>> Start

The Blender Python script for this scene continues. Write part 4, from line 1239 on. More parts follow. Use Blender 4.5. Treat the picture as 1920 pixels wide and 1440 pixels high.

>> End
>> Start

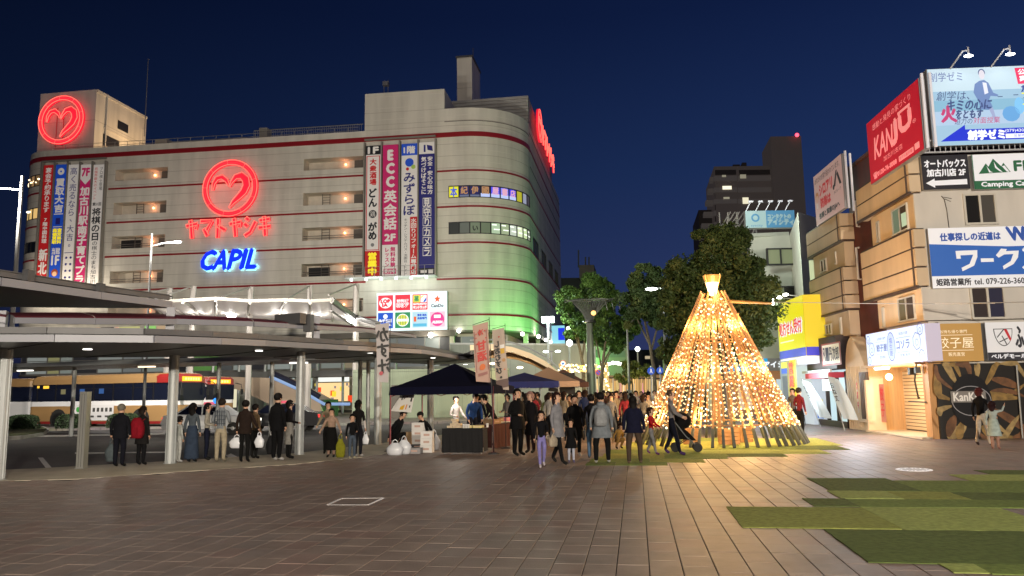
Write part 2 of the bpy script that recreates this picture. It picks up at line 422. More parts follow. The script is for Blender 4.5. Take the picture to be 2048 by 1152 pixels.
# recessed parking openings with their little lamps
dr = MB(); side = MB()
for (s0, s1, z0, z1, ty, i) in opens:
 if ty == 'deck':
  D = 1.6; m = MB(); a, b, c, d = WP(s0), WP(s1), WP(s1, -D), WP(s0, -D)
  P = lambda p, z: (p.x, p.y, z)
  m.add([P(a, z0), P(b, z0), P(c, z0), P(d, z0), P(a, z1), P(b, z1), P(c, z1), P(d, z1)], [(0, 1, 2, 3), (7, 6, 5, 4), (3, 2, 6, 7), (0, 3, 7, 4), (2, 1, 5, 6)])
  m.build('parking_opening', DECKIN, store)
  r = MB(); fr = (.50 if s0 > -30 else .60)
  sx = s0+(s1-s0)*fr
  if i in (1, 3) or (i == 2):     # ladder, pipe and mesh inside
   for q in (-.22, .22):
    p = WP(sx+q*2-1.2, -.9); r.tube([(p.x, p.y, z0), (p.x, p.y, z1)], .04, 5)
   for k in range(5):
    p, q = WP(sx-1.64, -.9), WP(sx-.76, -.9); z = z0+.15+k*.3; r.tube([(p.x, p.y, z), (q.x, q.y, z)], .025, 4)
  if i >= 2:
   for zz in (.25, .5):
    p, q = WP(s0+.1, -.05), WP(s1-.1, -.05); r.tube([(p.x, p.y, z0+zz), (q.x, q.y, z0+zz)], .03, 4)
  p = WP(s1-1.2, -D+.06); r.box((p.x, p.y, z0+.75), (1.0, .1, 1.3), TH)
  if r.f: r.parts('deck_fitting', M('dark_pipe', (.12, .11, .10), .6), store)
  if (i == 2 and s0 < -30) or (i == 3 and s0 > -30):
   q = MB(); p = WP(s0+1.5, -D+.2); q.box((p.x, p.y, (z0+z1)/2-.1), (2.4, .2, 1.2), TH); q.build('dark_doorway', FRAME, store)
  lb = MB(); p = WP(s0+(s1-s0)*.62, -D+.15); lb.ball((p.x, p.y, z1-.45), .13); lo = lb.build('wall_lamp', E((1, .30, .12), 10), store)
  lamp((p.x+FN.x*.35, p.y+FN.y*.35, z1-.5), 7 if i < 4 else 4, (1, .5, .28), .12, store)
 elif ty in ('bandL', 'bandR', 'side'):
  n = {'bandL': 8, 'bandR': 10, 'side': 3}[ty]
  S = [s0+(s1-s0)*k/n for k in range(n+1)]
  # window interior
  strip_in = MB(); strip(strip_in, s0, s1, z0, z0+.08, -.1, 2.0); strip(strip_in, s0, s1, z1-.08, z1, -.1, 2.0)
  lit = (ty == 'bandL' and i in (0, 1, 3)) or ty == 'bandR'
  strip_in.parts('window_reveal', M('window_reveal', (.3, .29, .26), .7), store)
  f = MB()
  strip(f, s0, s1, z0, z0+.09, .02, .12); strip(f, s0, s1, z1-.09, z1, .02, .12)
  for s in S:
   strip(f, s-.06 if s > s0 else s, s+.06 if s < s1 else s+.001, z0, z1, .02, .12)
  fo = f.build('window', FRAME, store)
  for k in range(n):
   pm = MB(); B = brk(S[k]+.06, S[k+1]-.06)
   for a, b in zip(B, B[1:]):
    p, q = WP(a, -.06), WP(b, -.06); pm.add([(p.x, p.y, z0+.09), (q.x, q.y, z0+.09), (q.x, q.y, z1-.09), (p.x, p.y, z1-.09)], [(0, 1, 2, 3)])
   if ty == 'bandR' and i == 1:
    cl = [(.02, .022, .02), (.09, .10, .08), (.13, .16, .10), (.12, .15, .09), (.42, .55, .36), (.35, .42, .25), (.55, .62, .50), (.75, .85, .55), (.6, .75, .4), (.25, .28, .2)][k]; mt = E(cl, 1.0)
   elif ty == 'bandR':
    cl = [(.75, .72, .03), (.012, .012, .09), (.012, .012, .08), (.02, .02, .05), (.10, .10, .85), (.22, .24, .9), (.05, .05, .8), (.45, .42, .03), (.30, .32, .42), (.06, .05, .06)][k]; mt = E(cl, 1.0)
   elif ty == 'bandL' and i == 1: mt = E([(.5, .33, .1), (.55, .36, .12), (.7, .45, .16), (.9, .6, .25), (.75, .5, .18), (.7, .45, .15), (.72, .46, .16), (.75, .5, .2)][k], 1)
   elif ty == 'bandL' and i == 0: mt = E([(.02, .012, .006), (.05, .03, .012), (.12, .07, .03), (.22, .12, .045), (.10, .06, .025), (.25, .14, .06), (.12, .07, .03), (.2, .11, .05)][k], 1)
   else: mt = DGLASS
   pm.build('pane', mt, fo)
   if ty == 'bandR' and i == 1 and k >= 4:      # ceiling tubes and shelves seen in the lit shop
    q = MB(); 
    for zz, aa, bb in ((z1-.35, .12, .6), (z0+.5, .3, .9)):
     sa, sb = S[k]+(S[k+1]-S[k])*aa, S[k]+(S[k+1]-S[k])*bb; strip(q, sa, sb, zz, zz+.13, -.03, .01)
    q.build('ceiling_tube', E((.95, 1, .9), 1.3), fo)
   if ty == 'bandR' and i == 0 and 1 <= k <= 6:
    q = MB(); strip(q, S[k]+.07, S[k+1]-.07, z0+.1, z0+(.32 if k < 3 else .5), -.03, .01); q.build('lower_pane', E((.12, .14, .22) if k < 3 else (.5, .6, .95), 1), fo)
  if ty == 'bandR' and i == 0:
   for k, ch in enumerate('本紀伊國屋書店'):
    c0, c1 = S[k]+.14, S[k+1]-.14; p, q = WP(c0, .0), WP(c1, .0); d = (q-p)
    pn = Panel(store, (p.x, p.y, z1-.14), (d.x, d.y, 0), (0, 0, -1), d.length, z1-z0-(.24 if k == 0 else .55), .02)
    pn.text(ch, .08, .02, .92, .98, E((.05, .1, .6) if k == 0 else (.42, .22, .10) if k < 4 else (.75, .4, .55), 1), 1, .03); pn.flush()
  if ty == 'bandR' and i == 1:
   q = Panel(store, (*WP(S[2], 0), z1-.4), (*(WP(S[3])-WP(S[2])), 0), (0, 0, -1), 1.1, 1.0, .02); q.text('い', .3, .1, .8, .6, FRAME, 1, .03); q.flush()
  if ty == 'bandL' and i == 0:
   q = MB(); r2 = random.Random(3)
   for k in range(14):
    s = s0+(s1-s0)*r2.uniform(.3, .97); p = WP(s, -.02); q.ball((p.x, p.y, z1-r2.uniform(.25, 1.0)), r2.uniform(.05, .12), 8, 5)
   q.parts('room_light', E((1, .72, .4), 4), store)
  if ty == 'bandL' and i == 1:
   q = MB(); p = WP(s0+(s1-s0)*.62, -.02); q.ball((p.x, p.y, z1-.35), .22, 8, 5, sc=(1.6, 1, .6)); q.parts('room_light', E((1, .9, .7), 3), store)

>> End

### DESCRIPTION OF THE TASK
Look for "pixels" and pull out every line that has it.

### EXERCISE SOLUTION
The Blender Python script for this scene continues. Write part 4, from line 1239 on. More parts follow. Use Blender 4.5. Treat the picture as 1920 pixels wide and 1440 pixels high.
Write part 2 of the bpy script that recreates this picture. It picks up at line 422. More parts follow. The script is for Blender 4.5. Take the picture to be 2048 by 1152 pixels.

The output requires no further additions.